Scenes as source code:
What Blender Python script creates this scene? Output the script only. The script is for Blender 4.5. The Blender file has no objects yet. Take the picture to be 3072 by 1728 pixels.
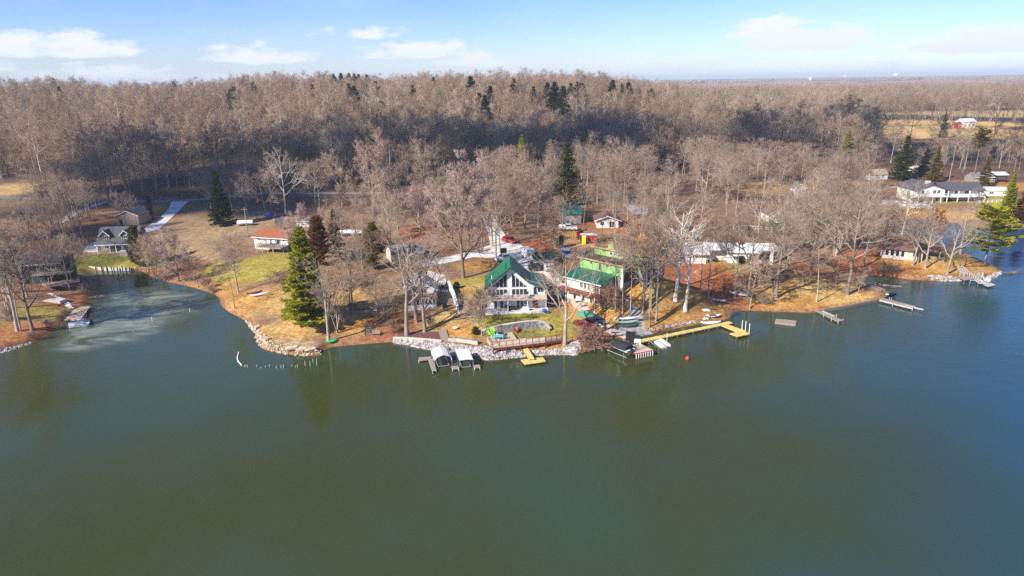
import bpy, math, random
import numpy as np
from mathutils import Vector, Matrix
R = math.radians
rng = random.Random(7)
sc = bpy.context.scene
COL = sc.collection

# ---------------------------------------------------------------- camera
FPX, CW, CH = 1990.0, 3072.0, 1728.0        # focal length and frame in photo pixels
CAM_Z, PITCH, ROLL = 48.0, R(17.25), R(0.87)
cam = bpy.data.cameras.new('camera')
cam_o = bpy.data.objects.new('camera', cam)
COL.objects.link(cam_o)
cam.sensor_fit = 'HORIZONTAL'; cam.sensor_width = 36.0
cam.lens = 36.0 * FPX / CW
cam.clip_start = 0.5; cam.clip_end = 60000
_F = Vector((0, math.cos(PITCH), -math.sin(PITCH)))
_R0 = Vector((1, 0, 0)); _U0 = _R0.cross(_F)
_RT = _R0 * math.cos(ROLL) - _U0 * math.sin(ROLL)
_UP = _U0 * math.cos(ROLL) + _R0 * math.sin(ROLL)
cam_o.matrix_world = Matrix((( _RT.x, _UP.x, -_F.x, 0), (_RT.y, _UP.y, -_F.y, 0), (_RT.z, _UP.z, -_F.z, CAM_Z), (0, 0, 0, 1)))
sc.camera = cam_o

# ---------------------------------------------------------------- light
SUN_EL = R(34); SH = Vector((0.79, 0.61, 0)).normalized()      # direction shadows fall on the ground
SUN_DIR = Vector((-SH.x * math.cos(SUN_EL), -SH.y * math.cos(SUN_EL), math.sin(SUN_EL)))
sl = bpy.data.lights.new('sun', 'SUN'); so = bpy.data.objects.new('sun', sl); COL.objects.link(so)
sl.energy = 5.0; sl.angle = R(0.55); sl.color = (1.0, 0.93, 0.83)
so.rotation_euler = SUN_DIR.to_track_quat('Z', 'Y').to_euler(); so.location = (0, 0, 200)

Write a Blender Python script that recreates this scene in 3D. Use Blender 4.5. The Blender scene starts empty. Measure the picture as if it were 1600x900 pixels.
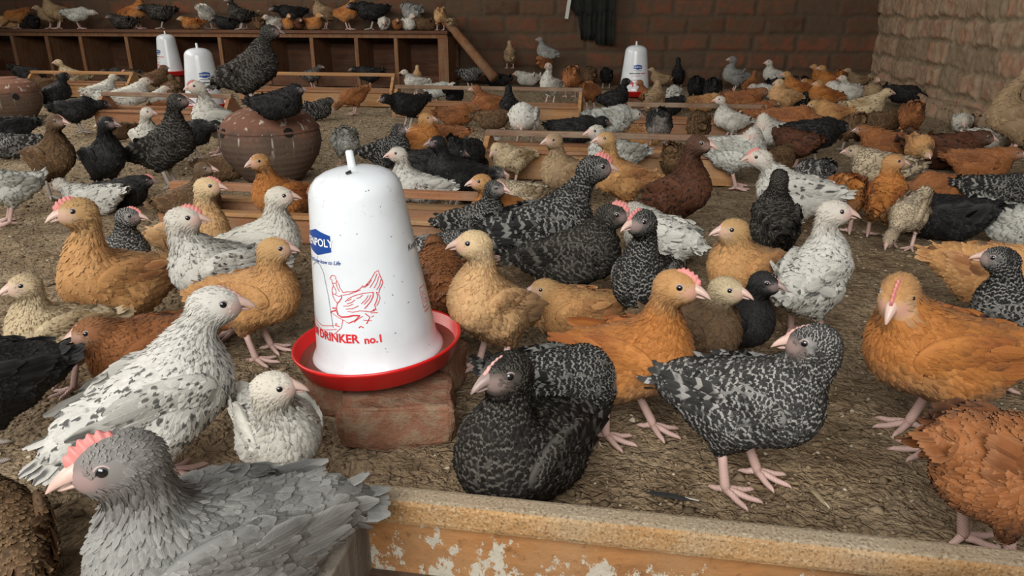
import bpy, math, random
import numpy as np
from mathutils import Vector, Matrix, Euler
C = bpy.context.scene.collection
R = math.radians
# ------------------------------------------------------------------ camera, light, exposure
sc = bpy.context.scene
F, CAM_H, PITCH, YAW = 1150.0, 0.72, R(20.7), R(9.4)
cam = bpy.data.objects.new('camera', bpy.data.cameras.new('camera'))
C.objects.link(cam); sc.camera = cam
cam.location = (0, 0, CAM_H); cam.rotation_euler = (R(90) - PITCH, 0, YAW)
cam.data.sensor_width = 36; cam.data.lens = F / 1600 * 36; cam.data.clip_start = 0.02
sc.view_settings.view_transform = 'Standard'; sc.view_settings.look = 'None'
sc.view_settings.gamma = 1; sc.view_settings.use_curve_mapping = False
sc.view_settings.exposure = 0.35
sc.cycles.use_denoising = True
sc.cycles.max_bounces = 5; sc.cycles.diffuse_bounces = 3; sc.cycles.glossy_bounces = 2
w = bpy.data.worlds.new('world'); sc.world = w; w.use_nodes = True
w.node_tree.nodes['Background'].inputs[0].default_value = (0.95, 0.93, 0.9, 1)
w.node_tree.nodes['Background'].inputs[1].default_value = 0.13
def area(name, loc, target, sx, sy, power, col):
    d = bpy.data.lights.new(name, 'AREA'); d.shape = 'RECTANGLE'; d.size = sx; d.size_y = sy
    d.energy = power; d.color = col
    o = bpy.data.objects.new(name, d); C.objects.link(o); o.location = loc
    o.rotation_euler = (Vector(target) - Vector(loc)).to_track_quat('-Z', 'Y').to_euler()
    return o
# daylight through the open front of the shed (behind the photographer) and the open gap along the far side wall
area('daylight_front_opening', (-0.6, -2.3, 2.6), (0.1, 2.2, 0.0), 4.2, 2.0, 235, (1.0, 0.975, 0.93))
area('daylight_side_opening', (-5.2, 3.2, 2.3), (1.6, 4.6, 0.1), 6.0, 1.4, 135, (1.0, 0.93, 0.83))

def pixel_ray(px, py):
    d = Vector(((px - 800) / F, -(py - 450) / F, -1))
    return (Euler(cam.rotation_euler).to_matrix() @ d)
def at(px, py, z=0.0):                      # the point at height z seen at a pixel of the photograph
    d = pixel_ray(px, py); t = (z - CAM_H) / d.z
    return Vector((0, 0, CAM_H)) + d * t
def at_y(px, py, y):                        # the point on the vertical plane Y = y
    d = pixel_ray(px, py); return Vector((0, 0, CAM_H)) + d * (y / d.y)

# ------------------------------------------------------------------ mesh helpers
def mk_mesh(name, verts, faces, mats=(), smooth=True, A=None, B=None, mi=None, col=None):
    me = bpy.data.meshes.new(name)
    verts = np.asarray(verts, dtype=np.float32)
    if isinstance(faces, np.ndarray):
        n = len(faces); k = faces.shape[1]
        me.vertices.add(len(verts)); me.vertices.foreach_set('co', verts.ravel())
        me.loops.add(n * k); me.loops.foreach_set('vertex_index', faces.astype(np.int32).ravel())
        me.polygons.add(n); me.polygons.foreach_set('loop_start', np.arange(0, n * k, k, dtype=np.int32))
        me.update(calc_edges=True); me.validate()
    else:
        me.from_pydata(verts.tolist(), [], faces); me.update()
    if smooth: me.polygons.foreach_set('use_smooth', np.ones(len(me.polygons), dtype=bool))
    for nm, arr in (('A', A), ('B', B), ('Col', col)):
        if arr is not None:
            a = me.attributes.new(nm, 'FLOAT_COLOR', 'POINT')
            a.data.foreach_set('color', np.asarray(arr, dtype=np.float32).ravel())
    for m in mats: me.materials.append(m)
    if mi is not None: me.polygons.foreach_set('material_index', np.asarray(mi, dtype=np.int32))
    return me
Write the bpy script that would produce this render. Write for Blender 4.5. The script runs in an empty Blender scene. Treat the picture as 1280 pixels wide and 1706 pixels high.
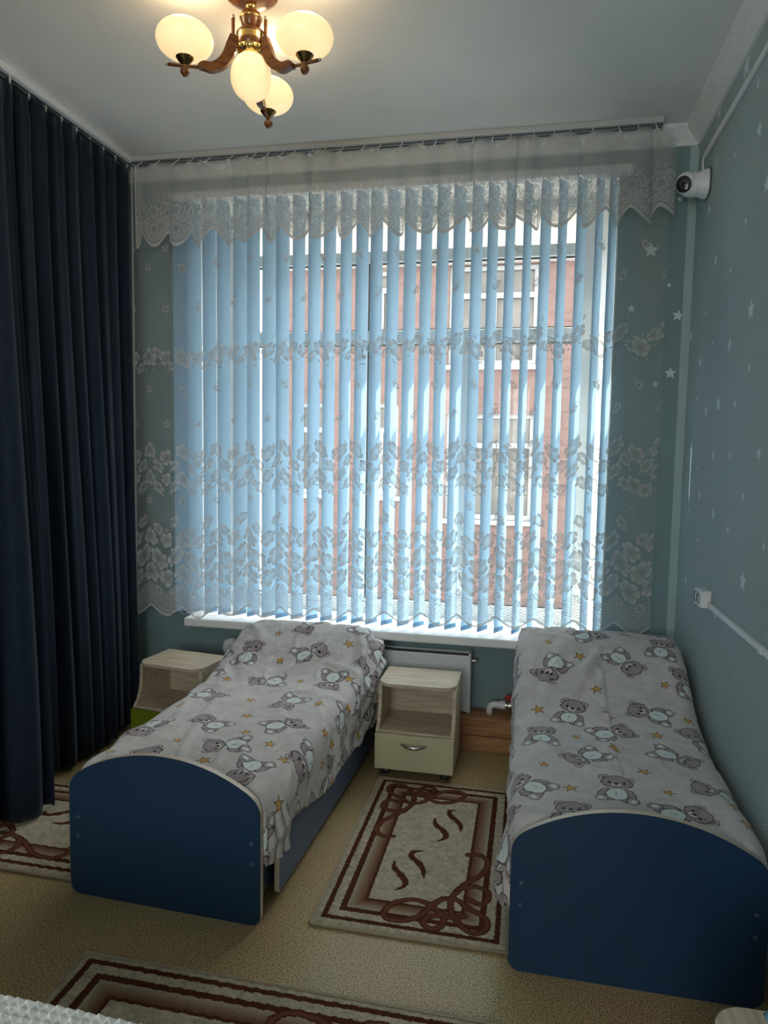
import bpy, bmesh, math, random
import numpy as np
from mathutils import Vector, Matrix
C = bpy.context.scene.collection
sc = bpy.context.scene
PI = math.pi
random.seed(7)
RNG = np.random.RandomState(11)

# ------------------------------------------------------------------ camera
cam = bpy.data.cameras.new('camera'); cam_o = bpy.data.objects.new('camera', cam); C.objects.link(cam_o)
YAW, PITCH, ROLL, FPX = 0.20469, 0.08403, 0.01643, 1178.9
fw = Vector((-math.sin(YAW)*math.cos(PITCH), math.cos(YAW)*math.cos(PITCH), -math.sin(PITCH)))
rt0 = Vector((math.cos(YAW), math.sin(YAW), 0)); up0 = rt0.cross(fw)
rt = rt0*math.cos(ROLL)+up0*math.sin(ROLL); up = -rt0*math.sin(ROLL)+up0*math.cos(ROLL)
cam_o.matrix_world = Matrix(((rt.x, up.x, -fw.x, 0), (rt.y, up.y, -fw.y, 0), (rt.z, up.z, -fw.z, 1.45), (0, 0, 0, 1)))
cam.sensor_fit = 'HORIZONTAL'; cam.sensor_width = 36; cam.lens = FPX/1280*36; cam.clip_start = .02
sc.camera = cam_o

# ------------------------------------------------------------------ sky, sun, exposure
w = bpy.data.worlds.new('sky'); sc.world = w; w.use_nodes = True
bg = w.node_tree.nodes['Background']; bg.inputs[0].default_value = (.975, .985, 1, 1); bg.inputs[1].default_value = 6.4
sun = bpy.data.lights.new('sun', 'SUN'); sun_o = bpy.data.objects.new('sun', sun); C.objects.link(sun_o)
sun.energy = 11; sun.angle = .009; sun.color = (1, .95, .86)
sun_o.rotation_euler = Vector((1, -.45, -.90)).to_track_quat('-Z', 'Y').to_euler()
sc.view_settings.view_transform = 'Standard'; sc.view_settings.look = 'None'
sc.view_settings.exposure = .62; sc.view_settings.gamma = 1; sc.view_settings.use_curve_mapping = False
sc.cycles.transparent_max_bounces = 32; sc.cycles.max_bounces = 12; sc.cycles.diffuse_bounces = 6
sc.cycles.transmission_bounces = 8; sc.cycles.caustics_reflective = False; sc.cycles.caustics_refractive = False
sc.cycles.use_denoising = True; sc.cycles.sample_clamp_indirect = 6
def portal(loc, rot, sx, sy):
    l = bpy.data.lights.new('window_portal', 'AREA'); l.shape = 'RECTANGLE'; l.size = sx; l.size_y = sy
    l.cycles.is_portal = True
    o = bpy.data.objects.new('window_portal', l); C.objects.link(o); o.location = loc; o.rotation_euler = rot
portal((-.73, 3.87, 1.65), (-PI/2, 0, 0), 2.1, 2.3)
portal((-.75, -2.72, 1.6), (PI/2, 0, 0), 1.5, 1.7)  # portal of the added rear fill window

# ------------------------------------------------------------------ helpers
class MB:
    def __init__(s): s.v = []; s.f = []; s.uv = None
    def add(s, v, f):
        n = len(s.v); s.v += [tuple(p) for p in v]; s.f += [tuple(i+n for i in q) for q in f]; return s
    def box(s, a, b):
        x0, y0, z0 = a; x1, y1, z1 = b
        return s.add([(x0,y0,z0),(x1,y0,z0),(x1,y1,z0),(x0,y1,z0),(x0,y0,z1),(x1,y0,z1),(x1,y1,z1),(x0,y1,z1)],
              [(0,3,2,1),(4,5,6,7),(0,1,5,4),(1,2,6,5),(2,3,7,6),(3,0,4,7)])
    def tube(s, pts, r, n=12, caps=True):
        pts = [Vector(p) for p in pts]; rs = r if isinstance(r, (list, tuple)) else [r]*len(pts)
        v = []; f = []; ref = None
        for i, p in enumerate(pts):
            t = (pts[min(i+1, len(pts)-1)]-pts[max(i-1, 0)]).normalized()
            if ref is None:
                ref = Vector((0,0,1)) if abs(t.z) < .9 else Vector((1,0,0))
            a = (ref - t*ref.dot(t)).normalized(); ref = a; b = t.cross(a)
            for k in range(n):
                q = 2*PI*k/n; v.append(p+(a*math.cos(q)+b*math.sin(q))*rs[i])
        for i in range(len(pts)-1):
            for k in range(n):
                f.append((i*n+k, i*n+(k+1) % n, (i+1)*n+(k+1) % n, (i+1)*n+k))
        if caps: f.append(tuple(range(n-1, -1, -1))); f.append(tuple(range((len(pts)-1)*n, len(pts)*n)))
        return s.add(v, f)
    def lathe(s, prof, o=(0,0,0), axis=(0,0,1), n=28):
        ax = Vector(axis).normalized(); q = Vector((0,0,1)).rotation_difference(ax).to_matrix(); o = Vector(o)
        v = []; f = []; m = len(prof)
        for k in range(n):
            t = 2*PI*k/n
            for r, z in prof: v.append(q @ Vector((r*math.cos(t), r*math.sin(t), z))+o)
        for k in range(n):
            k2 = (k+1) % n
            for i in range(m-1): f.append((k*m+i, k2*m+i, k2*m+i+1, k*m+i+1))
        return s.add(v, f)
    def prism(s, poly, fn, t0, t1):
        n = len(poly); v = [fn(a, b, t0) for a, b in poly]+[fn(a, b, t1) for a, b in poly]
        f = [tuple(range(n-1, -1, -1)), tuple(range(n, 2*n))]+[(i, (i+1) % n, n+(i+1) % n, n+i) for i in range(n)]
        return s.add(v, f)
    def band(s, poly, fn, t0, t1):
        n = len(poly); v = [fn(a, b, t0) for a, b in poly]+[fn(a, b, t1) for a, b in poly]
        return s.add(v, [(i, (i+1) % n, n+(i+1) % n, n+i) for i in range(n)])
    def mesh(s, name, mat, smooth=False, uv=None):
        me = bpy.data.meshes.new(name); me.from_pydata(s.v, [], s.f)
        bm = bmesh.new(); bm.from_mesh(me)
        if uv is None:
            bmesh.ops.remove_doubles(bm, verts=bm.verts, dist=1e-6)
            bmesh.ops.recalc_face_normals(bm, faces=bm.faces)
        bm.to_mesh(me); bm.free()
        if uv is not None:
            li = np.zeros(len(me.loops), dtype=np.int32); me.loops.foreach_get('vertex_index', li)
            l = me.uv_layers.new(name='uv'); l.data.foreach_set('uv', np.asarray(uv, dtype=np.float32)[li].ravel())
        me.materials.append(mat)
        if smooth: me.polygons.foreach_set('use_smooth', [True]*len(me.polygons))
        me.update(); return me
    def build(s, name, mat, parent=None, smooth=False, uv=None, bevel=0, seg=2, auto=None):
        me = s.mesh(name, mat, smooth or auto is not None, uv)
        o = bpy.data.objects.new(name, me); C.objects.link(o)
        if auto is not None: me.set_sharp_from_angle(angle=auto)
        if bevel:
            m = o.modifiers.new('edge', 'BEVEL'); m.width = bevel; m.segments = seg; m.limit_method = 'ANGLE'; m.angle_limit = .6
        if parent: o.parent = parent
        return o
def tag(o, label, cat, group=None):
    o['label'] = label; o['category'] = cat
    if group: o['group'] = group
    return o
def thing(name, label, cat, loc=(0,0,0), rz=0, group=None):
    o = bpy.data.objects.new(name, None); C.objects.link(o); o.location = loc; o.rotation_euler = (0,0,rz); o.empty_display_size = .05
    return tag(o, label, cat, group)
def struct(o): o['kind'] = 'structure'; return o
def dup(o, parent=None):
    c = o.copy(); C.objects.link(c)
    if parent: c.parent = parent
    for ch in list(o.children): dup(ch, c)
    return c
XZ = lambda a, b, t: (a, t, b)
YZ = lambda a, b, t: (t, a, b)
XY = lambda a, b, t: (a, b, t)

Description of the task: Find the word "Write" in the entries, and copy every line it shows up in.

Answer to this problem:
Write a Blender Python script that recreates this scene in 3D. Use Blender 4.5. The Blender scene starts empty. Measure the picture as if it were 1600x900 pixels.
Write the bpy script that would produce this render. Write for Blender 4.5. The script runs in an empty Blender scene. Treat the picture as 1280 pixels wide and 1706 pixels high.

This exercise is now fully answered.